- **What to do**:
Hunt for the word "Python" across the entries below, copying each line that holds it.

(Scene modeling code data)

======

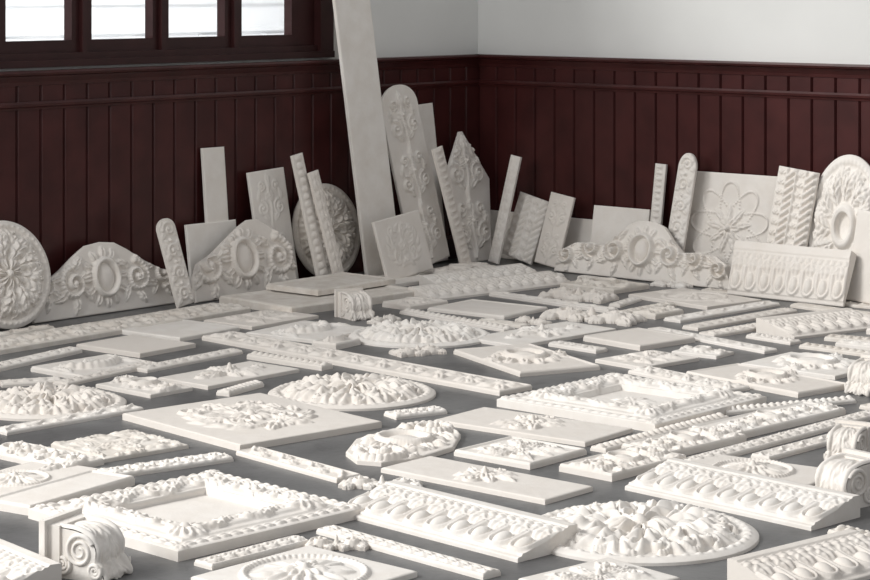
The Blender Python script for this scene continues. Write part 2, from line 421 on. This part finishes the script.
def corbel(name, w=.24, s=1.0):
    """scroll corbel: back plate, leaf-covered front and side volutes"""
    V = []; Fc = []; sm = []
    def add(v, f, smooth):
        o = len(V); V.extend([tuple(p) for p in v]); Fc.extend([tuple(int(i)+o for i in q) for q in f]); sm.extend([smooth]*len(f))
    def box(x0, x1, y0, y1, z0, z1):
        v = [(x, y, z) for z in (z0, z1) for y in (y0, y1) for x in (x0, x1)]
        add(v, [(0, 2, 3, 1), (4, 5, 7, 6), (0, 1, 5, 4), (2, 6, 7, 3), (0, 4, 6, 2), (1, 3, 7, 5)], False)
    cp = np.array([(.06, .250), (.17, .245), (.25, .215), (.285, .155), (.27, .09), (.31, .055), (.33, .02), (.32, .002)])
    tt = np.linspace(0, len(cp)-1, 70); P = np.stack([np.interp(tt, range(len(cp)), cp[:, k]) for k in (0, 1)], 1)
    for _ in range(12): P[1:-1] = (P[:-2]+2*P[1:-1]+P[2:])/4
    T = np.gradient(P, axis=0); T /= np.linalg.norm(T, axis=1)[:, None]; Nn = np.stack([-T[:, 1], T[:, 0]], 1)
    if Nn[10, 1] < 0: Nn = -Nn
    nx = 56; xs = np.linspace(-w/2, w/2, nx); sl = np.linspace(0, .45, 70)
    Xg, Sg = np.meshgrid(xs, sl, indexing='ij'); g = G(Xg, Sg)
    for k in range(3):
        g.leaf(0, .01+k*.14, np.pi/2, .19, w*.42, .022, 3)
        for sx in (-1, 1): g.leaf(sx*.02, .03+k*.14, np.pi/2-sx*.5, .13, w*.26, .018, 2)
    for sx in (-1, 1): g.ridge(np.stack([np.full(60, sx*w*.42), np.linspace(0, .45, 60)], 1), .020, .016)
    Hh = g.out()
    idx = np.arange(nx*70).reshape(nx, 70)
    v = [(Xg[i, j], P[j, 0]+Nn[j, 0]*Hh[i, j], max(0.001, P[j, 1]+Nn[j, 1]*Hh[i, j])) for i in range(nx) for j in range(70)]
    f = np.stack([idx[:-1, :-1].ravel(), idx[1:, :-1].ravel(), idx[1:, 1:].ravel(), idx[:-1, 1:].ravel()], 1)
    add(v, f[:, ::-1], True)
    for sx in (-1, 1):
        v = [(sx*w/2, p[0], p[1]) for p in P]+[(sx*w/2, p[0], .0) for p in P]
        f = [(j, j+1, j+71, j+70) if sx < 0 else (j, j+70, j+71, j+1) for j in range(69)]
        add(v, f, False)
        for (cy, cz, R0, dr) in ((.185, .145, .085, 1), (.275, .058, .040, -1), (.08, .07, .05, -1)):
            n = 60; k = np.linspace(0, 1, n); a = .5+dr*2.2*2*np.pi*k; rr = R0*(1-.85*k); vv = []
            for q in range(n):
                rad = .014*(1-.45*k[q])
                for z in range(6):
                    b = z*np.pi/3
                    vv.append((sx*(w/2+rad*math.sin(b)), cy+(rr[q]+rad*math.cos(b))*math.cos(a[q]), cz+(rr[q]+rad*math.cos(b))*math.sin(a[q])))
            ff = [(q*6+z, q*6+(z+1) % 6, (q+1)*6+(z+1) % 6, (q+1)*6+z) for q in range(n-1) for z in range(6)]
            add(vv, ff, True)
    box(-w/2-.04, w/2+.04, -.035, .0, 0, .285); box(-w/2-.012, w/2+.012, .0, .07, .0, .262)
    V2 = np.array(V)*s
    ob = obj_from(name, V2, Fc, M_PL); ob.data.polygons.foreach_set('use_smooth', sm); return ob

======

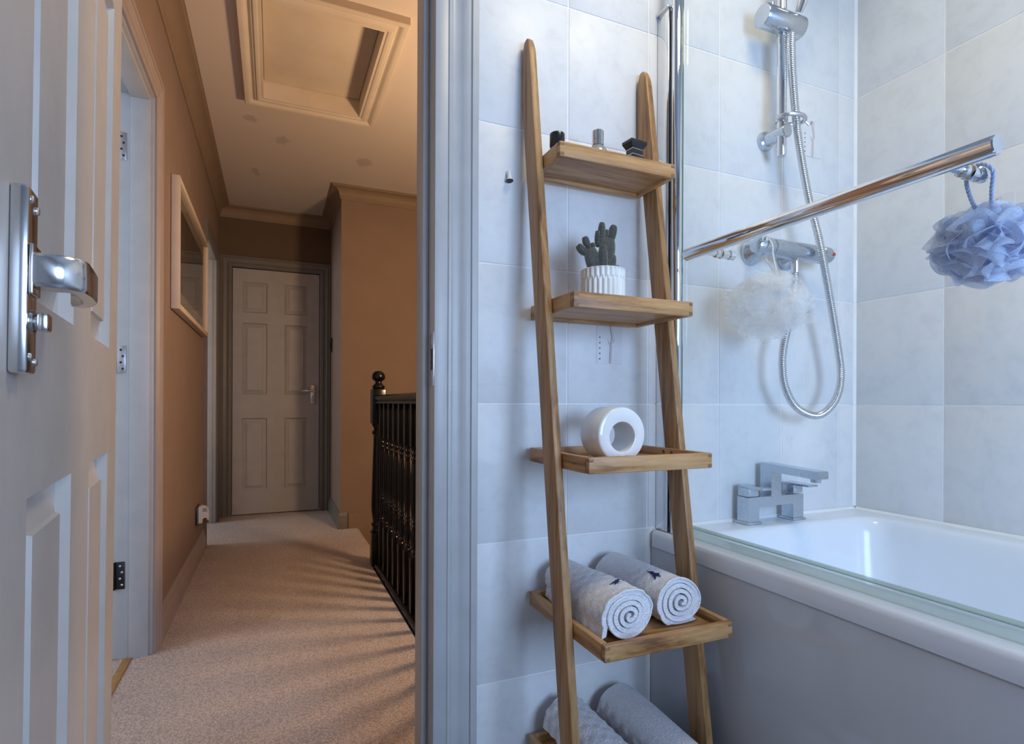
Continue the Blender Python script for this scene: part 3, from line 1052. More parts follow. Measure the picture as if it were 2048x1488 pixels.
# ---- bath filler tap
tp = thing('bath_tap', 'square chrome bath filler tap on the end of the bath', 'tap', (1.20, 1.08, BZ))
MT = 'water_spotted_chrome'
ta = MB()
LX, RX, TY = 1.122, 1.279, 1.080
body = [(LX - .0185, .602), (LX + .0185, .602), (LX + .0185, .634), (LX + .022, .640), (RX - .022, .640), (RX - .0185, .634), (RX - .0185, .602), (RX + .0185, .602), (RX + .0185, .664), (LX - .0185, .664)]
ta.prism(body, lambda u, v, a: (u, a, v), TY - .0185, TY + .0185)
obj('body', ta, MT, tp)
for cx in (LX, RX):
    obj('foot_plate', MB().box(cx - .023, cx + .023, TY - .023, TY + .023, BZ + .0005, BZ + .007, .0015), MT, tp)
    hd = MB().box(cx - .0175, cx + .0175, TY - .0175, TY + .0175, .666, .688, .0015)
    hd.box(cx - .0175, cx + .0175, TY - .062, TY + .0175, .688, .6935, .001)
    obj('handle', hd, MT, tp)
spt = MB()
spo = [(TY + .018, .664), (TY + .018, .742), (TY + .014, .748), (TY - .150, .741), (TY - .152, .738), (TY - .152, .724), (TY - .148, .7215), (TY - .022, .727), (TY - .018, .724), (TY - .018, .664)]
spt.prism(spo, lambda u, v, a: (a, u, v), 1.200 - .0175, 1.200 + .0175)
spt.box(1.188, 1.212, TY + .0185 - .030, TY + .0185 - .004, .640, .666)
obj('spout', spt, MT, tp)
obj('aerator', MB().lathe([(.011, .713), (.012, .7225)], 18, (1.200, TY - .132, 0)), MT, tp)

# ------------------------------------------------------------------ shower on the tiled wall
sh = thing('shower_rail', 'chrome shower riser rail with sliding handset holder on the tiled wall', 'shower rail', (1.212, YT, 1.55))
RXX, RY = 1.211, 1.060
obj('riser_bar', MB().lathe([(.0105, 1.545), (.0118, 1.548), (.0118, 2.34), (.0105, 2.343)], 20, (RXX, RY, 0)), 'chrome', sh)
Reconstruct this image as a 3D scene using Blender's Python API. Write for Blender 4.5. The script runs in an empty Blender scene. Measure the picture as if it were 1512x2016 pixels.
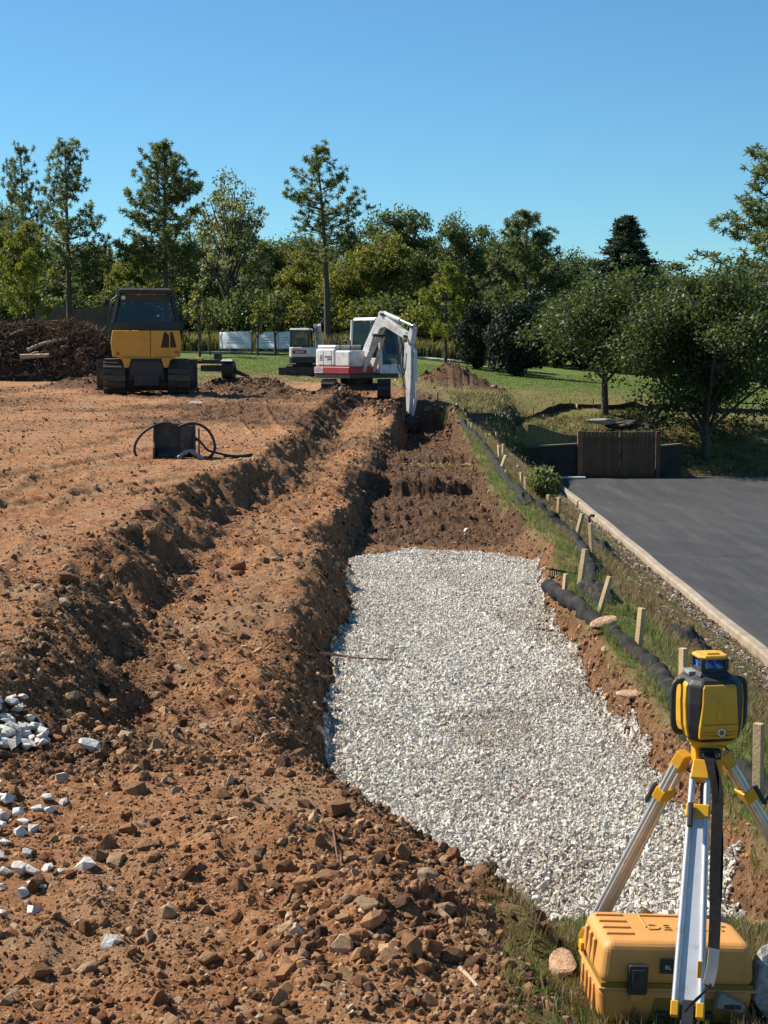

======

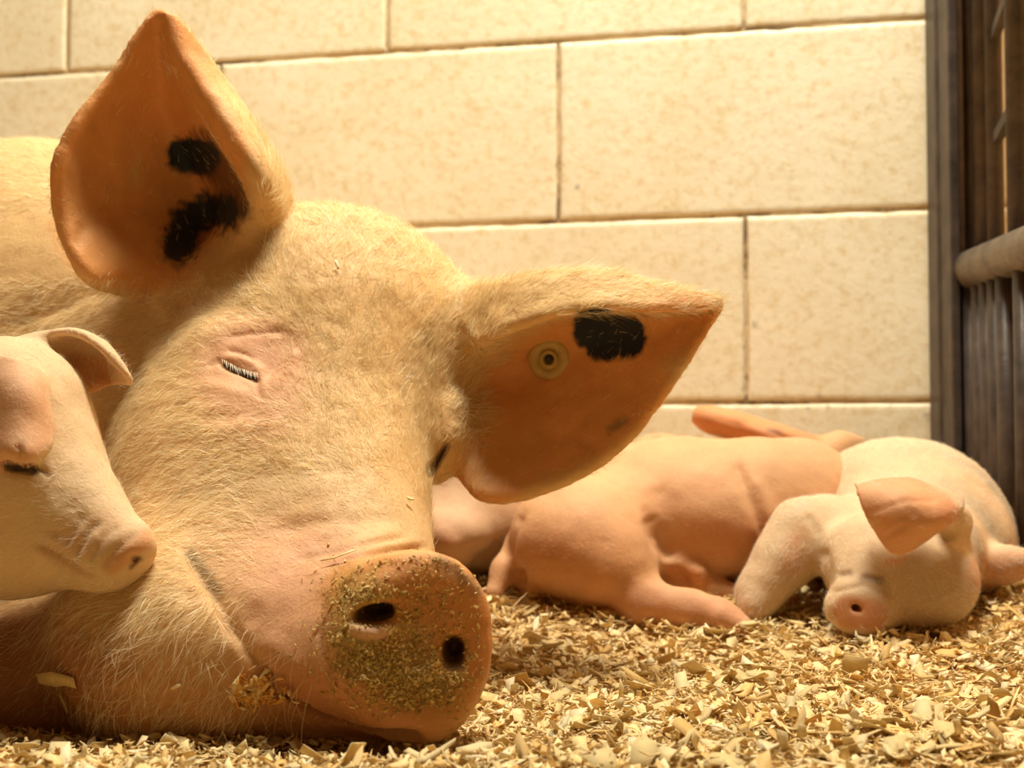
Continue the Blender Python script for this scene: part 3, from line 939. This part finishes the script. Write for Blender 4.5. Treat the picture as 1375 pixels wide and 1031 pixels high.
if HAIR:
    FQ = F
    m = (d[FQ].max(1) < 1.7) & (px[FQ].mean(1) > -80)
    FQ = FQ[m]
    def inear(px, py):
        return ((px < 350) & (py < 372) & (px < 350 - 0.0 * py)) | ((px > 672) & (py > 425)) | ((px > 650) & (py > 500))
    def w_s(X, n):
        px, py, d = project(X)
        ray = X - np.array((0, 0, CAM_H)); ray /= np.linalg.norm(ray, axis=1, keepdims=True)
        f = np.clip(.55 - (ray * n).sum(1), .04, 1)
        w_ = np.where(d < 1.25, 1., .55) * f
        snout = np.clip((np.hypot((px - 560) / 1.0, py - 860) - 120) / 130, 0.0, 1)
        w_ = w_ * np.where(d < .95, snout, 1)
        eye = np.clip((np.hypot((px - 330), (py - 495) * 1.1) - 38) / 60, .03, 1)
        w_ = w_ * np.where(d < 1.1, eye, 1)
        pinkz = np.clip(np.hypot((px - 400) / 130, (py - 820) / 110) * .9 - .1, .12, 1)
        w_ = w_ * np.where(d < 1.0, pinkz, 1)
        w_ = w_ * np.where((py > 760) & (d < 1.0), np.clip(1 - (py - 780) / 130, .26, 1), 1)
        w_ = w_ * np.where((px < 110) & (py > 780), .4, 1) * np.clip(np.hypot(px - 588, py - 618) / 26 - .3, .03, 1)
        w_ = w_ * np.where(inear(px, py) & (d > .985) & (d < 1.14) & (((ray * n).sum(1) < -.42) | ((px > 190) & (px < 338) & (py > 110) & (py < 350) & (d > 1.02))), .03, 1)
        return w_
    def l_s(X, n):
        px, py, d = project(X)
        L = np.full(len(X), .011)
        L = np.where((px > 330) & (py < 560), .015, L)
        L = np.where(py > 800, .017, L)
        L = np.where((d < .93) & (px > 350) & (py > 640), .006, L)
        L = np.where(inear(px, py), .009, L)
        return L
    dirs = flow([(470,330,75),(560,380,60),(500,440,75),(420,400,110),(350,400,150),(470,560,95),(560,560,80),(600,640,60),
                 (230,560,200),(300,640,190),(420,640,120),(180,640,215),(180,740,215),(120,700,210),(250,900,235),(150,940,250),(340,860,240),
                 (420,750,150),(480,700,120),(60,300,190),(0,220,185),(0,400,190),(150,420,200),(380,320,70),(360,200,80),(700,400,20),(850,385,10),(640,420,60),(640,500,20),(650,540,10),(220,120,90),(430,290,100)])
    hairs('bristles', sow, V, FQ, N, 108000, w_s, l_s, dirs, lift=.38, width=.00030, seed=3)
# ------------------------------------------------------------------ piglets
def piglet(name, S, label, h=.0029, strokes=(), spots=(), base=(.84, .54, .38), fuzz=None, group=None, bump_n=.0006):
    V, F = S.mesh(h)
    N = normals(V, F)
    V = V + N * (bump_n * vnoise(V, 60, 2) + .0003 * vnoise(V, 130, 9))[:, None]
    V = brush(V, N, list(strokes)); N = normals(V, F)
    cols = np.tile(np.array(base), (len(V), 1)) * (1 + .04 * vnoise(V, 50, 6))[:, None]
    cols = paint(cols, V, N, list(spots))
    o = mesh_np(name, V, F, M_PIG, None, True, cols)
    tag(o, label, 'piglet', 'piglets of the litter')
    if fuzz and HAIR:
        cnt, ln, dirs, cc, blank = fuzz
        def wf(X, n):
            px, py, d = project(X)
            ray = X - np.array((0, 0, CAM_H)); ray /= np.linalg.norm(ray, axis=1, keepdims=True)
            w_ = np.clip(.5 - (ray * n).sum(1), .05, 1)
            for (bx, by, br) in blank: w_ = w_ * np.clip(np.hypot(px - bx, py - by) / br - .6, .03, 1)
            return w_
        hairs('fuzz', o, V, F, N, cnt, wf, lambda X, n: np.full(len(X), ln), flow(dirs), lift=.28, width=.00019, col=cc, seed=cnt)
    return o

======

- **The output**:
The Blender Python script for this scene continues. Write part 2, from line 421 on. This part finishes the script.
Continue the Blender Python script for this scene: part 3, from line 1052. More parts follow. Measure the picture as if it were 2048x1488 pixels.
Reconstruct this image as a 3D scene using Blender's Python API. Write for Blender 4.5. The script runs in an empty Blender scene. Measure the picture as if it were 1512x2016 pixels.
Continue the Blender Python script for this scene: part 3, from line 939. This part finishes the script. Write for Blender 4.5. Treat the picture as 1375 pixels wide and 1031 pixels high.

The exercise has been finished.